Разница между Версалем и Гагчиной чувствовалась еще сильнее в явлениях нравственного порядка. Король-Солнце отражал в своей сверхчеловеческой личности сияние целого созвездия звезд разной величины, которые все способствовали величию этого центрального светила и составляли с ним неразрывное целое. Но, верный своему понятию о царе, Павел считал все, что было вне его личности, пылью, состоявшей из темных и инертных атомов. Один он выводил их из ничтожества, куда мог снова возвратить через несколько мгновений. Один он давал им жизнь, и свет, и тепло.
– Знайте, сударь, что в моем государстве велик только тот человек, с кем я говорю, и пока я с ним говорю.
Мы не знаем достоверно, произносил ли действительно эти слова сын Екатерины, и кому именно они были сказаны, так как свидетельства разноречивы. Говорят, что Дюмурье один из тех, кто их слышал. Если они и не принадлежат самому Павлу, то, без сомнения, кто-нибудь, знавший его очень близко, великолепно выразил ими самую основную его мысль.
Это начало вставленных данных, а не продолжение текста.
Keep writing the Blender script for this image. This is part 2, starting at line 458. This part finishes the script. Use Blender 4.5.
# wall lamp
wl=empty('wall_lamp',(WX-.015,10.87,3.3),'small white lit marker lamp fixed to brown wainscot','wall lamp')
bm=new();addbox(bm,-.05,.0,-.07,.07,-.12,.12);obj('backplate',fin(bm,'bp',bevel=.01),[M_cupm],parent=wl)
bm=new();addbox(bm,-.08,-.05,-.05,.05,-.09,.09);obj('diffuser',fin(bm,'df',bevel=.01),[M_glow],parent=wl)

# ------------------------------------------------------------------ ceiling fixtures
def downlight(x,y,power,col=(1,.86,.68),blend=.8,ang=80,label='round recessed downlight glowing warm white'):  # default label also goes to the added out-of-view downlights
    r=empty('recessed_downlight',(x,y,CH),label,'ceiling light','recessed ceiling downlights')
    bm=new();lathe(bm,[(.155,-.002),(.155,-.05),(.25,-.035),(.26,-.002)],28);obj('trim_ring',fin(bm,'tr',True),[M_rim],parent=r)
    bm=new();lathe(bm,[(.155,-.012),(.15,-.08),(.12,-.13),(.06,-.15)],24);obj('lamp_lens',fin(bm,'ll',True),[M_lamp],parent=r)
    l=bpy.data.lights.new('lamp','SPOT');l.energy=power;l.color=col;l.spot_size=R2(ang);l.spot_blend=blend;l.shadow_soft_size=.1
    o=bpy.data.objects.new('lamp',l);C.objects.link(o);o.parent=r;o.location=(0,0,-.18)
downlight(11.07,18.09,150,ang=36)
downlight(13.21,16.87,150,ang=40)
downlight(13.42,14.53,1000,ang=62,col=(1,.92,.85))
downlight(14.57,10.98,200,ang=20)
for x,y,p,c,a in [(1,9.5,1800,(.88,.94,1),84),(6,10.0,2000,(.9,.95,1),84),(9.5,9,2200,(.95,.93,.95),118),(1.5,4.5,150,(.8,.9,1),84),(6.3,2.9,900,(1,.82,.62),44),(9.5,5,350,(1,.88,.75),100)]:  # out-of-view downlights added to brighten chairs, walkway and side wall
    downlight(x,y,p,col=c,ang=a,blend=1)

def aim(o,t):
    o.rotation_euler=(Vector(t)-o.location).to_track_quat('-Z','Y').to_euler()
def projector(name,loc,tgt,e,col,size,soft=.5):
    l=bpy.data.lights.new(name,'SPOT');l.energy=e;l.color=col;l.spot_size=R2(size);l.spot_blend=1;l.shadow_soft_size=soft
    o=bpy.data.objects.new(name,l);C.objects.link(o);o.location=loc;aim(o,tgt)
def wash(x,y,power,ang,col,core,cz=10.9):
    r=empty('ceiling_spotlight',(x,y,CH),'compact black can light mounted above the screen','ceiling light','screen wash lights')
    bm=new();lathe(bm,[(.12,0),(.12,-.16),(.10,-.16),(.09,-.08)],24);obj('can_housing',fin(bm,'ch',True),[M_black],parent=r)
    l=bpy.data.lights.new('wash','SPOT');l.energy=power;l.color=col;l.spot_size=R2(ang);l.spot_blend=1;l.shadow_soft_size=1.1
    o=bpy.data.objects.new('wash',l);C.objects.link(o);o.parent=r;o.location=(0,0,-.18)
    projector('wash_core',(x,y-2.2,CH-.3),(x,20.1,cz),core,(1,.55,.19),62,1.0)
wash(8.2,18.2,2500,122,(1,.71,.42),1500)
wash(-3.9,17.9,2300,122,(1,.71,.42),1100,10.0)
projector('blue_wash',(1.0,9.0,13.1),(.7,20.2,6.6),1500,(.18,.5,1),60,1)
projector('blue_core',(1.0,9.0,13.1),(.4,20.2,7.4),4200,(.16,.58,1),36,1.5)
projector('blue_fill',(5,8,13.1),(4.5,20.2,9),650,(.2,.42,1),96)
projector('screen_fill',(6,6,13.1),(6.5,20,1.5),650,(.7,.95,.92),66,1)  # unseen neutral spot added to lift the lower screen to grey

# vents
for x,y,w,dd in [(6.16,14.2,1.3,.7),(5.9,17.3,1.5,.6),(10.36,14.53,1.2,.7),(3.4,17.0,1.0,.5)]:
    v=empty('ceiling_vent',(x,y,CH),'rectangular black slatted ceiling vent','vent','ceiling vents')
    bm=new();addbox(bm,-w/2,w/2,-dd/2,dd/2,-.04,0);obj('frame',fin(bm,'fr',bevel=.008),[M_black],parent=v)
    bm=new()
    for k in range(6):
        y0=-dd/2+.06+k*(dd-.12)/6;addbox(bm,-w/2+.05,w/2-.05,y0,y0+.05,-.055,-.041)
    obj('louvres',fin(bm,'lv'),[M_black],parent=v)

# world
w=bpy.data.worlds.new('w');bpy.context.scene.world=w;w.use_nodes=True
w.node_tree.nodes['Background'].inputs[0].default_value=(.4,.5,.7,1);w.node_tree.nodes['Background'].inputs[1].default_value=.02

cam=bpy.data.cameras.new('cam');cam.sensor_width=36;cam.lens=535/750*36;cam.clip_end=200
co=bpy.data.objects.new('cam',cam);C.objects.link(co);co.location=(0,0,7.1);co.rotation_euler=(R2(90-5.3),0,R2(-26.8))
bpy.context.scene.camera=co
Этот самодержец был всегда неизменно уверен в своем величии и мудрости, в своей доброте и добродетели, во всех качествах, которые присущи если не ему лично, то по крайней мере божественному началу, которое он воспроизводил в действительности. Разве он, представитель Бога на земле, не принимает участия в Его совершенстве? Оставаясь при этом убеждении, он не переставал «важничать перед самим собою», как говорила великая княгиня Елизавета, и «фанфарон абсолютизма», по выражению княгини Дашковой, он обставил свой двор так, чтобы тот служил главным образом театром для его актерства.